Exercise instructions:
Your answer should be a single number: the count of lines that include "from".

• • • • •

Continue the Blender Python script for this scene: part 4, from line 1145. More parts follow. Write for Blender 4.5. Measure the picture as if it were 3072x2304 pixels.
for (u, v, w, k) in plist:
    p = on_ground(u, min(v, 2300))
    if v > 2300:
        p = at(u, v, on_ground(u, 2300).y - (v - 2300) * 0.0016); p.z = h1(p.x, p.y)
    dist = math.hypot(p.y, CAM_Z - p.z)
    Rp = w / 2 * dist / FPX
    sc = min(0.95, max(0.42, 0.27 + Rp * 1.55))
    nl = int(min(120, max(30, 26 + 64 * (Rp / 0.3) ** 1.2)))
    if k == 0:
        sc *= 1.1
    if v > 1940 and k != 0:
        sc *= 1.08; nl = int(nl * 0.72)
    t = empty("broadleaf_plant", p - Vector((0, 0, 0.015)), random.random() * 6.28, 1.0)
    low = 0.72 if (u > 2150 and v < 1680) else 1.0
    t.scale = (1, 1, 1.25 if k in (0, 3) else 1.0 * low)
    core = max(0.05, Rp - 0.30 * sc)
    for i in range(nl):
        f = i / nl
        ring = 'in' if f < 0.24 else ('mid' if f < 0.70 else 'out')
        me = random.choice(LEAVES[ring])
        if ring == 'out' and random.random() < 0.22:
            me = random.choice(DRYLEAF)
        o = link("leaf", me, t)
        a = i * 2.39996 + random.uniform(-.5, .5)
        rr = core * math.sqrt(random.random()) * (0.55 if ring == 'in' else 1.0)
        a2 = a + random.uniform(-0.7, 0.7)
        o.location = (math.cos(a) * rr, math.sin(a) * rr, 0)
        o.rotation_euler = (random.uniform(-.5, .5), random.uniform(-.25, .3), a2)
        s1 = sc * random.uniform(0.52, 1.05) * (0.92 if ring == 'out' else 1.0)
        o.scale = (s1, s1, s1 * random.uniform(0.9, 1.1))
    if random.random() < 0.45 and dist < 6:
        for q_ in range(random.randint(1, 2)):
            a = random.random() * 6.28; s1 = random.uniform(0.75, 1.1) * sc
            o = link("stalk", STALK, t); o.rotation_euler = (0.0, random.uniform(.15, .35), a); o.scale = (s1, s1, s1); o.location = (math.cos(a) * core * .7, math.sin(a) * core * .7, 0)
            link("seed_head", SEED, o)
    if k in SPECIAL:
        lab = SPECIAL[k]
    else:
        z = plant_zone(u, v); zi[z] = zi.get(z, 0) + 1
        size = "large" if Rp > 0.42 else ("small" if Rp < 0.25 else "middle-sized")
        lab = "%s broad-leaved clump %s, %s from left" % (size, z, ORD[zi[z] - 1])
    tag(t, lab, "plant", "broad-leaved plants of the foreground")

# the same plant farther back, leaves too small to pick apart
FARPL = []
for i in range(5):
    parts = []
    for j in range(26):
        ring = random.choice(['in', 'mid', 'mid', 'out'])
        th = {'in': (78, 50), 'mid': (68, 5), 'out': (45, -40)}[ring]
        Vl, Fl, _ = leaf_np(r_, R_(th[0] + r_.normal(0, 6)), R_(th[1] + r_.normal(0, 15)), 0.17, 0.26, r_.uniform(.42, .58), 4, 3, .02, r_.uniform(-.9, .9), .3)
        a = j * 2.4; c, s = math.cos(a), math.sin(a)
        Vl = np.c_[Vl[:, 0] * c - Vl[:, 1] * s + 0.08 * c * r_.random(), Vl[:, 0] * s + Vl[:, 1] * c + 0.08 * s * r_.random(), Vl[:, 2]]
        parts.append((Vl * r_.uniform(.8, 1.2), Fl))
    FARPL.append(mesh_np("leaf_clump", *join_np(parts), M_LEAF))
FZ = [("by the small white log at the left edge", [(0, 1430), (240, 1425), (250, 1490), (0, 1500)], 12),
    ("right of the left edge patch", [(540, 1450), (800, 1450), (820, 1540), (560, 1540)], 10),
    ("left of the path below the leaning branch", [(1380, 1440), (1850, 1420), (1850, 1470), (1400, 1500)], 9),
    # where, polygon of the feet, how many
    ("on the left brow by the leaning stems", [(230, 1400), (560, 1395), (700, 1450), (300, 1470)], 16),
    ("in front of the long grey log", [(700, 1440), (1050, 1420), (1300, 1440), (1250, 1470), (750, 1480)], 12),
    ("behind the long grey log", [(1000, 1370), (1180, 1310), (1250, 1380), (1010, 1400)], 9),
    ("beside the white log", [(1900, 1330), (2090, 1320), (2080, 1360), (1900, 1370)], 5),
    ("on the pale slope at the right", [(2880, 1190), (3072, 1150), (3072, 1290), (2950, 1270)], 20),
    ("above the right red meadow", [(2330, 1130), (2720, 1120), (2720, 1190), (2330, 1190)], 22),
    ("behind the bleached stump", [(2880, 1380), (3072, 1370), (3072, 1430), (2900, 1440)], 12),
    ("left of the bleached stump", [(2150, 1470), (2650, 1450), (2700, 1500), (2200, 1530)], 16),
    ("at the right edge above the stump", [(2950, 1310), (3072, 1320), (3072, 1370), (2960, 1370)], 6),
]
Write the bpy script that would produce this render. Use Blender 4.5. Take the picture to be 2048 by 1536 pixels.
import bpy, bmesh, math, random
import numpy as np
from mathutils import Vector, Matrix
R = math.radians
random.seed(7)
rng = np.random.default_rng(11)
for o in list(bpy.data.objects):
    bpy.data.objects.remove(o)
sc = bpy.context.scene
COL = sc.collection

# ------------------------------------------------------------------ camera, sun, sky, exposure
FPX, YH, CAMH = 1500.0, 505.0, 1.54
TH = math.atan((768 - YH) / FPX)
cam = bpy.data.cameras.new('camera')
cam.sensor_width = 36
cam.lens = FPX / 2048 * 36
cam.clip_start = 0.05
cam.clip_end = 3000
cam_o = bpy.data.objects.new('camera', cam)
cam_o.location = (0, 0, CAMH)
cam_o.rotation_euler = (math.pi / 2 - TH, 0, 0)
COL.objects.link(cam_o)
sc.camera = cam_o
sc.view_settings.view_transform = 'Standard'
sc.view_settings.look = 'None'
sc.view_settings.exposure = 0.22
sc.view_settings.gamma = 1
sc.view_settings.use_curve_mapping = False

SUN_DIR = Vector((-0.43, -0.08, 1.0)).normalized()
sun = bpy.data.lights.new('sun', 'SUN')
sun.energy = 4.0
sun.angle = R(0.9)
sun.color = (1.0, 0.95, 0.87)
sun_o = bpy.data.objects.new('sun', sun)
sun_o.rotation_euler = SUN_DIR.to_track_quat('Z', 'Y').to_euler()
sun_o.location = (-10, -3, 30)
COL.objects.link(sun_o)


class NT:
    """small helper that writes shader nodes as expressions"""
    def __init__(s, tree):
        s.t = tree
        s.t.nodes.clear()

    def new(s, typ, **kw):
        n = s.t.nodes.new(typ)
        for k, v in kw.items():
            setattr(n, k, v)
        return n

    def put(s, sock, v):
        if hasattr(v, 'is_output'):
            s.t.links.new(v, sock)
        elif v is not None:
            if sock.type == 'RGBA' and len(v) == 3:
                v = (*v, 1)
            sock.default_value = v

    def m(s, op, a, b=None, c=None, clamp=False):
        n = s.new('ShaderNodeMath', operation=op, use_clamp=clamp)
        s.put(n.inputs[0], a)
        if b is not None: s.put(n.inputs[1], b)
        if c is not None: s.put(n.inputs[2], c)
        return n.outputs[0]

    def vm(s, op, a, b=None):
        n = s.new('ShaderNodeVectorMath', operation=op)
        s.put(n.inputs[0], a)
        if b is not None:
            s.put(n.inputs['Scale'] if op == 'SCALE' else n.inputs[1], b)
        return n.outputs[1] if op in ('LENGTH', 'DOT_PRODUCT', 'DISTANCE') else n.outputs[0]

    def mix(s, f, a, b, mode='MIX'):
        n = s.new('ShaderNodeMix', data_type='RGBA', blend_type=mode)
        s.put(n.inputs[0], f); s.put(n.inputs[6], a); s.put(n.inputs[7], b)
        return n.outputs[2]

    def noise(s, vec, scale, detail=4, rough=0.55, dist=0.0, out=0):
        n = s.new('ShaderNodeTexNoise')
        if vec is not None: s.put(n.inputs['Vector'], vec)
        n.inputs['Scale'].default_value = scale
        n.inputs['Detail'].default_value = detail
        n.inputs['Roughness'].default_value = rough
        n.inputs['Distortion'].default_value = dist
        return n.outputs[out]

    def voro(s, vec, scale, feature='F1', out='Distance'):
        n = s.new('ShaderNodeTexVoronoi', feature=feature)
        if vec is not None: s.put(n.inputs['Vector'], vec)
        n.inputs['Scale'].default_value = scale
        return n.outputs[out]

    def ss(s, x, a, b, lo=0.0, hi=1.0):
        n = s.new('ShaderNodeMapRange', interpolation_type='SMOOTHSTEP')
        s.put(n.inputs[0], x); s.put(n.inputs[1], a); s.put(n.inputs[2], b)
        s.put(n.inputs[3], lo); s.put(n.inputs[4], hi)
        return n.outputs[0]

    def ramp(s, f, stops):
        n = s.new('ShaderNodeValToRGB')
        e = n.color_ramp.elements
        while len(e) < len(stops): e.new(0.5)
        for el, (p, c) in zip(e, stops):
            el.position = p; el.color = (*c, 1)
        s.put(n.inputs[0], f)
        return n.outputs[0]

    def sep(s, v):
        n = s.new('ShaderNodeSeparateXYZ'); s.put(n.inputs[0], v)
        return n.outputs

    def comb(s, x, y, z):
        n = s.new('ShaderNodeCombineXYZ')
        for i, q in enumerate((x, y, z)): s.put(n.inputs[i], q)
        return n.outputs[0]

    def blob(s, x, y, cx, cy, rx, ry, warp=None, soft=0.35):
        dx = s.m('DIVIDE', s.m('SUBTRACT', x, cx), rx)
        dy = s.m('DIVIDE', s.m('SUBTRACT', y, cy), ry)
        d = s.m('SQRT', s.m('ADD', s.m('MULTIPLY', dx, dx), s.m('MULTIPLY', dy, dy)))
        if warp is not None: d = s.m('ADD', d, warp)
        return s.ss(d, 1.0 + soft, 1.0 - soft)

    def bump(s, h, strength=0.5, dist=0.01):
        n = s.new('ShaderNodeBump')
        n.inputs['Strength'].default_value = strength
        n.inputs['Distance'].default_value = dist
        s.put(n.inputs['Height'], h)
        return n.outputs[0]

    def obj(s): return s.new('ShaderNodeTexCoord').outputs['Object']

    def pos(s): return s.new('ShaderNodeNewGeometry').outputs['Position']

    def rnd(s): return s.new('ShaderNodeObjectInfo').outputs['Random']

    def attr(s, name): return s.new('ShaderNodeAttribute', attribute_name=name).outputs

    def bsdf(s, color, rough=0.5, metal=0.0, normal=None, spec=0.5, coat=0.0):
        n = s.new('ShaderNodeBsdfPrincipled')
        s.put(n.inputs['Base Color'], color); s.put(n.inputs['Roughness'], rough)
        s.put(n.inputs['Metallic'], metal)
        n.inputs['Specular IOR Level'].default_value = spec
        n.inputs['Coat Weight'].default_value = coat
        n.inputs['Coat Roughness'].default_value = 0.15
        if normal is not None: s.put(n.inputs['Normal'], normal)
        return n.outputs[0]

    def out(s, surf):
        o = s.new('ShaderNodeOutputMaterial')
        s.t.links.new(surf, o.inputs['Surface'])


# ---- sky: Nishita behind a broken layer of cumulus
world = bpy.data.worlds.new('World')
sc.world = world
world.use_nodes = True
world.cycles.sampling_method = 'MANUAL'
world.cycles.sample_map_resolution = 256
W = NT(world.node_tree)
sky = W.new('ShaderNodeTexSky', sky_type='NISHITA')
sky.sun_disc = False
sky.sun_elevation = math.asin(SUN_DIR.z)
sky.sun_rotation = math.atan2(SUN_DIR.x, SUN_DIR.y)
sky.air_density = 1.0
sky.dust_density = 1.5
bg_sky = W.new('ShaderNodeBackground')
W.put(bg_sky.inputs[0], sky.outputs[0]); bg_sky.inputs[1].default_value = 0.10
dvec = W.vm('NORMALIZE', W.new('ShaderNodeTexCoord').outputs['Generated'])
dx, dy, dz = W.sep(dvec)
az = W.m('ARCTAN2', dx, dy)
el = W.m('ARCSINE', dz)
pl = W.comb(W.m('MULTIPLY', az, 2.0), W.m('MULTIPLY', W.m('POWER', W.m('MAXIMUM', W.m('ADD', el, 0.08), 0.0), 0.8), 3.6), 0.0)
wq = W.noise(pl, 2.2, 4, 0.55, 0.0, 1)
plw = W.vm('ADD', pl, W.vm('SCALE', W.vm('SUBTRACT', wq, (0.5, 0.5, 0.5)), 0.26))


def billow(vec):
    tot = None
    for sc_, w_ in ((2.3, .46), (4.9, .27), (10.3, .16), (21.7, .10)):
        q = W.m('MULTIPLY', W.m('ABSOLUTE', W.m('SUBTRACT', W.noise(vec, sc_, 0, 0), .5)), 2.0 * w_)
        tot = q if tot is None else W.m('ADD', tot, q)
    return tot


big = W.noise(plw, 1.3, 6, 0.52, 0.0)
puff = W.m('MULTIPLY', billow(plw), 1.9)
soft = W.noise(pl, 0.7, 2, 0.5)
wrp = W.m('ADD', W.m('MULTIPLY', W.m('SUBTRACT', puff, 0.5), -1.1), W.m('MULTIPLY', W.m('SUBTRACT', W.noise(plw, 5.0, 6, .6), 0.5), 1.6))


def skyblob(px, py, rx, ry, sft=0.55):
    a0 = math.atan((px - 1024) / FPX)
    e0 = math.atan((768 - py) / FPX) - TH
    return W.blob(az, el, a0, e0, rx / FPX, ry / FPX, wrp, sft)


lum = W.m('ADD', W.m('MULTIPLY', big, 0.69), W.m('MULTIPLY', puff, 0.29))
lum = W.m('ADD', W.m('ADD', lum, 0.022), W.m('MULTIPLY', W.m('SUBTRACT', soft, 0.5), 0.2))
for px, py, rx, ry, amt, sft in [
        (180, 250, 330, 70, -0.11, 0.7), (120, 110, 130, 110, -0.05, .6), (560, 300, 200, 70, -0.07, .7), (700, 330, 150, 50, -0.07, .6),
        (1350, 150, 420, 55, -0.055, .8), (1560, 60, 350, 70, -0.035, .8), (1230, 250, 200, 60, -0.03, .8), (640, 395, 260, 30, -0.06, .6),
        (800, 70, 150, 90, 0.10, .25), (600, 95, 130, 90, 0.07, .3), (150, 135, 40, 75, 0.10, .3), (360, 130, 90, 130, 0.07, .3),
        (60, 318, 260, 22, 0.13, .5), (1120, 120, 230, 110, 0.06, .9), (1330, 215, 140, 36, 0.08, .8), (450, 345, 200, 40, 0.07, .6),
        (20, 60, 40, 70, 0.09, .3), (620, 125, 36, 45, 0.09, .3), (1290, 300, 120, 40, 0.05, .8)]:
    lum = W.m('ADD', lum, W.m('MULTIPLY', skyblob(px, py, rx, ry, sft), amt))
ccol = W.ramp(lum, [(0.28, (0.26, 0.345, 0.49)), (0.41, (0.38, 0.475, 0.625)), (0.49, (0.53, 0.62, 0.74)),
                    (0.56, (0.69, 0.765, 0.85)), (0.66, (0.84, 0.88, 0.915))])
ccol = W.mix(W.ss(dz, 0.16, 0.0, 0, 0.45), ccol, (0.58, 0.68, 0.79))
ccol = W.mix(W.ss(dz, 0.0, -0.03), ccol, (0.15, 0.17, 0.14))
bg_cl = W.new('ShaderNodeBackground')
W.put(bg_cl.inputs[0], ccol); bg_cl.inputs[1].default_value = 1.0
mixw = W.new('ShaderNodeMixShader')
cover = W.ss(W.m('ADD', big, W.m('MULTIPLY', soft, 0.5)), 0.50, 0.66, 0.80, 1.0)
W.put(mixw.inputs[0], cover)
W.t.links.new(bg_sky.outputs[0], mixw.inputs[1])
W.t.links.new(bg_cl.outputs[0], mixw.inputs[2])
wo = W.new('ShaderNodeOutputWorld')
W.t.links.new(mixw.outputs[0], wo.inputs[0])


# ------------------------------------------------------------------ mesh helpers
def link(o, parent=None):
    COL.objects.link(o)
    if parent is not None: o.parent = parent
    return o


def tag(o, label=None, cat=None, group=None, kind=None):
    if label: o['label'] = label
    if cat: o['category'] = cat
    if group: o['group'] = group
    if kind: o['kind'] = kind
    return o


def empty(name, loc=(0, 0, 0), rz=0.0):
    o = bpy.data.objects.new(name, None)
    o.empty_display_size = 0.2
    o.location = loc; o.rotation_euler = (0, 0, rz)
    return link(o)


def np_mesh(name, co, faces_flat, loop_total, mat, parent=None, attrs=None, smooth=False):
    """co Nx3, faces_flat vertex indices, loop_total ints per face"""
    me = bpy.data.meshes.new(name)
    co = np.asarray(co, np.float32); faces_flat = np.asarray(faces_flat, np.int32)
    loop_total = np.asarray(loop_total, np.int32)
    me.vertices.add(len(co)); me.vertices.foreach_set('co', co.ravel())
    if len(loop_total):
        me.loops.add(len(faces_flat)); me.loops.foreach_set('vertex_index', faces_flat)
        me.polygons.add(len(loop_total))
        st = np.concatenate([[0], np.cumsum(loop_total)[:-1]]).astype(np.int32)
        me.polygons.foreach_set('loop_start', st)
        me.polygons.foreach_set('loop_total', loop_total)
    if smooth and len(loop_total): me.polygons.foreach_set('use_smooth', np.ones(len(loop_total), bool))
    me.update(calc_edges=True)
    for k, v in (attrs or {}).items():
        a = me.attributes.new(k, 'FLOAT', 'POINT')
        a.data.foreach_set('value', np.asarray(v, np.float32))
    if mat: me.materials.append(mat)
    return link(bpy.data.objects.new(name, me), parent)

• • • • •

The output:
3